The Chancellor has now confirmed that the Foreign Income and Gains regime (FIG) proposed by the previous government will be implemented with effect from 6 April 2025.  However, there are some significant differences in the rules proposed by the Chancellor which will affect the reliefs available for internationally mobile employees.

How will FIG work?

Under FIG, individuals who become tax resident in the UK on or after 6 April 2025 and who have not been UK-resident in the previous ten tax years will not pay income tax or CGT on any foreign (non-UK) income or gains arising in their first four years of residence.  This is the case even if the individual remits (i.e. pays, brings in or enjoys) these funds to the UK.  During the first four years of UK residence, the individual will only pay UK tax on their UK income and gains.

Individuals will need to make a claim to use FIG for every tax year that they want (and are eligible) to use it.  If an individual chooses to be taxed under FIG, they will lose any entitlement to personal allowances and the capital gains tax annual exempt amount.

What’s the effect on employment income?

UK tax resident non-doms who are working wholly overseas for a non-UK employer are currently able to keep their employment income outside of UK tax provided that the income is paid overseas and is not remitted to the UK. This relief will be abolished.

UK tax resident non-doms who are working partly in the UK and partly overseas or who are working wholly overseas for a UK employer are currently able to claim overseas work day relief (“OWR”).  OWR provides an exemption from UK income tax on the income an employee earns for those days on which they are physically working overseas for the first three years of tax residence in the UK. This is provided that the income is paid overseas and is not remitted to the UK.

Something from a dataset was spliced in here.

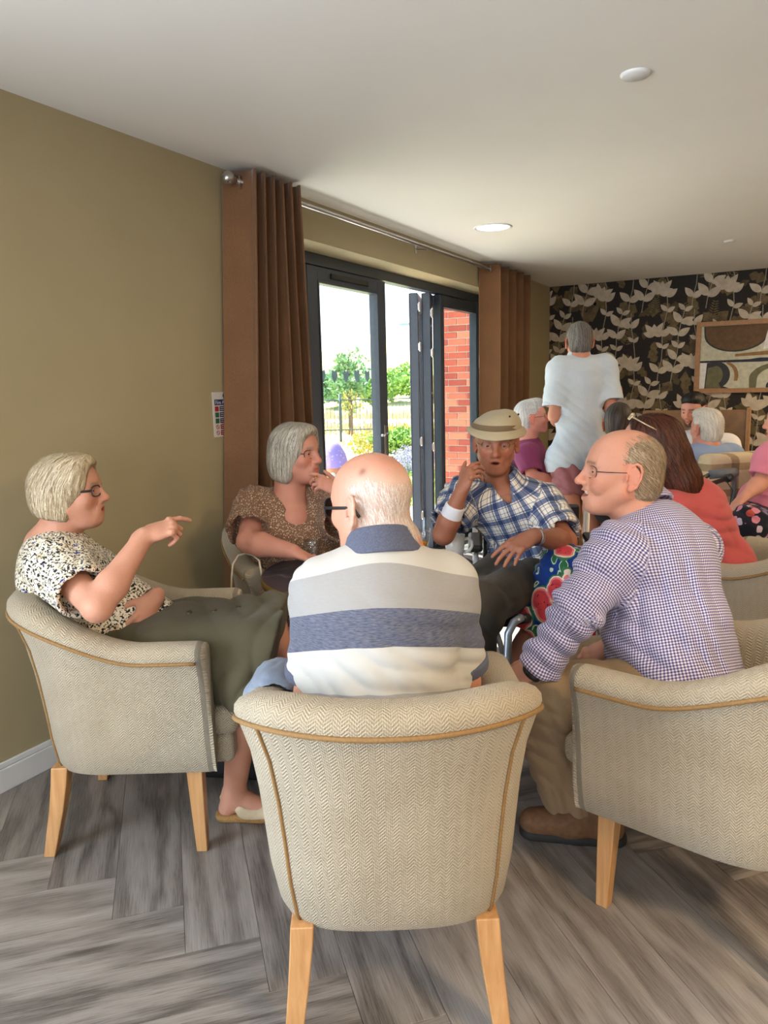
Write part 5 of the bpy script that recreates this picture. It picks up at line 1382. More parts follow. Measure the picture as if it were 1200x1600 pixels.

Under FIG, the period for which OWR is available will be extended to four years (so that an employee who is eligible for and claims FIG for a UK tax year will also be eligible for and able to claim OWR on their foreign employment income for that tax year).  OWR will now apply irrespective of whether the income is paid in or remitted to the UK.

However, there will be a significant restriction. OWR relief will now be restricted to the lower of £300,000 or 30% of employment income for each tax year irrespective of the number of days that the employee works overseas.

In addition, the period for which employees are exempt from tax on travel expenses paid for by their employer when they come to work in the UK between their home country and the UK, will be reduced from the current five years to four years.

What’s the PAYE position?

Employers with a presence in the UK are generally obliged to apply PAYE on 100% of an employee’s employment earnings, even where some of the duties are performed abroad.  However, where an employee benefits from OWR, an employer can apply for a Section 690 direction to only operate PAYE on its best estimate of the employee’s earnings for their UK workdays (“UK Income”).  If it transpires that the estimate is too low or too high, the employee must pay any additional tax due or claim a refund via self-assessment. 

Under the current rules, employers must wait until the Section 690 direction is issued before only operating PAYE on the UK Income. With effect from 6 April 2025, the employer will now be able to operate the Section 690 direction – subject to the restriction described above – as soon as they receive the auto-acknowledgement of their application.

Overall, these measures provide welcome simplification.  However, those internationally mobile employees who are well-paid and/or carry out substantial overseas duties are likely to be worse off and may look to their employers for compensation.